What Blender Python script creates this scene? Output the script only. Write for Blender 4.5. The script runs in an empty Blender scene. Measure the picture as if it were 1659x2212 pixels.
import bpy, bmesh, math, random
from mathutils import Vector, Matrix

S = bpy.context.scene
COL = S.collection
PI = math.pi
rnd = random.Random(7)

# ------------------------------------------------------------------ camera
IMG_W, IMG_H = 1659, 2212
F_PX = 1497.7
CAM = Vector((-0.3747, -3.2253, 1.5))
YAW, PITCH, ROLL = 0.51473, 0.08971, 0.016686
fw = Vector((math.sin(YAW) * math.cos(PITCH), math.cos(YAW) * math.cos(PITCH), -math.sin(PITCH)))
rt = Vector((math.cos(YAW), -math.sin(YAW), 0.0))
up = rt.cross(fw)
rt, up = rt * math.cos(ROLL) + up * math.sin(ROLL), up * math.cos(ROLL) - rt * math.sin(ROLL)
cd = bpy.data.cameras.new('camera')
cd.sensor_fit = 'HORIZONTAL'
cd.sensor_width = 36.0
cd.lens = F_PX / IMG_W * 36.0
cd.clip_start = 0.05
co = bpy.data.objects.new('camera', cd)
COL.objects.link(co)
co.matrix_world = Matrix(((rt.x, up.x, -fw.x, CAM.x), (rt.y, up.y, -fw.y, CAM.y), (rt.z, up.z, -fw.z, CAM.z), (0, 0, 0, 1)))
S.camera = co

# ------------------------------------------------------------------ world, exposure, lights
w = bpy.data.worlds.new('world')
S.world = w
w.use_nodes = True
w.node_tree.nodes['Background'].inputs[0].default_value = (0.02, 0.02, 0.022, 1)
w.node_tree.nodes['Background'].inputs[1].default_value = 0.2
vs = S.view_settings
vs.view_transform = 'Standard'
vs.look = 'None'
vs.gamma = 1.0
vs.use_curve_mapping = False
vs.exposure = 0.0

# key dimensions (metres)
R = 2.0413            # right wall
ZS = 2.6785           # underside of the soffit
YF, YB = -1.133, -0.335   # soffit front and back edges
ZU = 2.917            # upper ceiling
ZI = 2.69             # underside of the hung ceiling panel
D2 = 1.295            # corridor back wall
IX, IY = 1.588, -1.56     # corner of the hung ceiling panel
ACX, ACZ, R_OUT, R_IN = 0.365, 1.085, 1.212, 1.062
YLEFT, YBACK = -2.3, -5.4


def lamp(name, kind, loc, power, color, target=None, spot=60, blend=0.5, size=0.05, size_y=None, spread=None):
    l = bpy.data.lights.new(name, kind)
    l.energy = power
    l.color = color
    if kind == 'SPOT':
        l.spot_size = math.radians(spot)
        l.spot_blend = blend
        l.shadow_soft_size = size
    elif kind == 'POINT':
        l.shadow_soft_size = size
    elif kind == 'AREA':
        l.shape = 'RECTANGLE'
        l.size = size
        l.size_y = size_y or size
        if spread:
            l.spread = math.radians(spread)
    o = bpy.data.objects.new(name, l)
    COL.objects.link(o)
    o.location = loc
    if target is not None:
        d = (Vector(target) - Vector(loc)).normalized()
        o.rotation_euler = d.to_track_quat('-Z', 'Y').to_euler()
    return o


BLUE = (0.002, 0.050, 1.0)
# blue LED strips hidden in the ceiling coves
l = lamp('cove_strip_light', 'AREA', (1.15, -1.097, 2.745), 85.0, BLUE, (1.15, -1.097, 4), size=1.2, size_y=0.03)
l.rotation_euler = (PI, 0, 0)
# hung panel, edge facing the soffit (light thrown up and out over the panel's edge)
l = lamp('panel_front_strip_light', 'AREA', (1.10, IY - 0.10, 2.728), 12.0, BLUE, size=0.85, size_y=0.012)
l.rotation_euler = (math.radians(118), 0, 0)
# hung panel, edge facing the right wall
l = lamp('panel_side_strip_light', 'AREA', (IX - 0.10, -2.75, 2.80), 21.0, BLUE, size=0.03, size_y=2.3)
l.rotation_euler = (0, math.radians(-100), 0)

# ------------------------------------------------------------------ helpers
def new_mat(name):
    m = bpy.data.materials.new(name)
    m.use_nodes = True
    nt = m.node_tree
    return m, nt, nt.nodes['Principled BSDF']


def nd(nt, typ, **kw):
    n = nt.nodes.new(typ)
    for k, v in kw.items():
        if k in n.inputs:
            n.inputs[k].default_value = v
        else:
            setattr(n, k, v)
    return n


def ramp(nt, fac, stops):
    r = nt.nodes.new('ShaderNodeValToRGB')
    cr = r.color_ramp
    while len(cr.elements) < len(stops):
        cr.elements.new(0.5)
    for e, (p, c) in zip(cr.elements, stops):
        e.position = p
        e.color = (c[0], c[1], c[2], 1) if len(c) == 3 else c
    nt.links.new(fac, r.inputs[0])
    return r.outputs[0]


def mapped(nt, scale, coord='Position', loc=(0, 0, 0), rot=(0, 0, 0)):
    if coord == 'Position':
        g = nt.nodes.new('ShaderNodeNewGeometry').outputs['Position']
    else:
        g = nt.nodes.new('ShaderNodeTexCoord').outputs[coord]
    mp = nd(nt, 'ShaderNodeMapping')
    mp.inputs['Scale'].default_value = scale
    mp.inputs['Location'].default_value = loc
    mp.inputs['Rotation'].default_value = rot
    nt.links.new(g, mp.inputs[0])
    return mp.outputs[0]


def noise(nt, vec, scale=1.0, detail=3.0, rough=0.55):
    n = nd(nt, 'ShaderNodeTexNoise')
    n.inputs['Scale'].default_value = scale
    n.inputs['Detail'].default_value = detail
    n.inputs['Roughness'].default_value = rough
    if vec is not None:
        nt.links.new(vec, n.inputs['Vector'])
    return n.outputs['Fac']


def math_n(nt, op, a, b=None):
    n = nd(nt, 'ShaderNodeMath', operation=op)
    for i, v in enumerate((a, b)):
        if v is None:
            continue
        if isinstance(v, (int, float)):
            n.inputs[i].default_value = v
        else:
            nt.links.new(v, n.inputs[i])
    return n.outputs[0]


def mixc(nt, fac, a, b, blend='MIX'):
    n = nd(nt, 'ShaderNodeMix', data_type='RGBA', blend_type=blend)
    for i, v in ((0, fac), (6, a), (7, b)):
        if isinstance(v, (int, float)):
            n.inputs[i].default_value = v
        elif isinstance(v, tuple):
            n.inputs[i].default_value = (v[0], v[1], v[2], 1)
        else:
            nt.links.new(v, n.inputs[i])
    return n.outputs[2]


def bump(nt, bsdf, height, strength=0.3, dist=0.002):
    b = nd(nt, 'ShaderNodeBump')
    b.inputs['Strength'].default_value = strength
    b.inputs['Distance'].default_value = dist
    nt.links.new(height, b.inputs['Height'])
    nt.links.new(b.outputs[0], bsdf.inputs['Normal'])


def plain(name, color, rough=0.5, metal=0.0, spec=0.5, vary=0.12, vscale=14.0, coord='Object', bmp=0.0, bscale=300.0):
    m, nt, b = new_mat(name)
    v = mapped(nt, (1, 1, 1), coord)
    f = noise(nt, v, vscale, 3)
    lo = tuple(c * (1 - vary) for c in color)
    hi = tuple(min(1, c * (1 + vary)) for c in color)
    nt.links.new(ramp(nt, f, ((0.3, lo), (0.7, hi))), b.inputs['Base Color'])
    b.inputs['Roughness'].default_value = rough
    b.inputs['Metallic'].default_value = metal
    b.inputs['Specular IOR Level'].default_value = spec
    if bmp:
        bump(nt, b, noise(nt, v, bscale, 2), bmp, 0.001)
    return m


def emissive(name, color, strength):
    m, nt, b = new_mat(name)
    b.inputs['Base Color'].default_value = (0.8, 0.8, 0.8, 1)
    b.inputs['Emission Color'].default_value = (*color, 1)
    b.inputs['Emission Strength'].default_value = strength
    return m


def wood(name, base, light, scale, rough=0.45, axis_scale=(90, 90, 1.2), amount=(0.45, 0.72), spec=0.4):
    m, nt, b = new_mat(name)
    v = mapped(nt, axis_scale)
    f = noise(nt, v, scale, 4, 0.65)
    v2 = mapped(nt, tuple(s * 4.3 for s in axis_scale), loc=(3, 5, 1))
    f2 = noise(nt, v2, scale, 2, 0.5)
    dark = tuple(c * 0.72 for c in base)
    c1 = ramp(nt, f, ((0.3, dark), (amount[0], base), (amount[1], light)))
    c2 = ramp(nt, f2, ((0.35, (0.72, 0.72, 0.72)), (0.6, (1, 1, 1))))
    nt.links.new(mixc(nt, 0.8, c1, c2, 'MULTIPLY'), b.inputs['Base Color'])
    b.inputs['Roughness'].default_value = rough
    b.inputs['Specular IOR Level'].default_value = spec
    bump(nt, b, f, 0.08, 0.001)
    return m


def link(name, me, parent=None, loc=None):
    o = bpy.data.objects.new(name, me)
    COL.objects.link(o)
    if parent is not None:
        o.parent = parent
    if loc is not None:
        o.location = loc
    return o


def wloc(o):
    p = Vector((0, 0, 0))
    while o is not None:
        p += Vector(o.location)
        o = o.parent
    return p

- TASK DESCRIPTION
Starting at the top of the data above, repeat every line exactly until the line containing "rnd = random.Random(7)" has been given, then stop.

- EXERCISE ANSWER
What Blender Python script creates this scene? Output the script only. Write for Blender 4.5. The script runs in an empty Blender scene. Measure the picture as if it were 1659x2212 pixels.
import bpy, bmesh, math, random
from mathutils import Vector, Matrix

S = bpy.context.scene
COL = S.collection
PI = math.pi
rnd = random.Random(7)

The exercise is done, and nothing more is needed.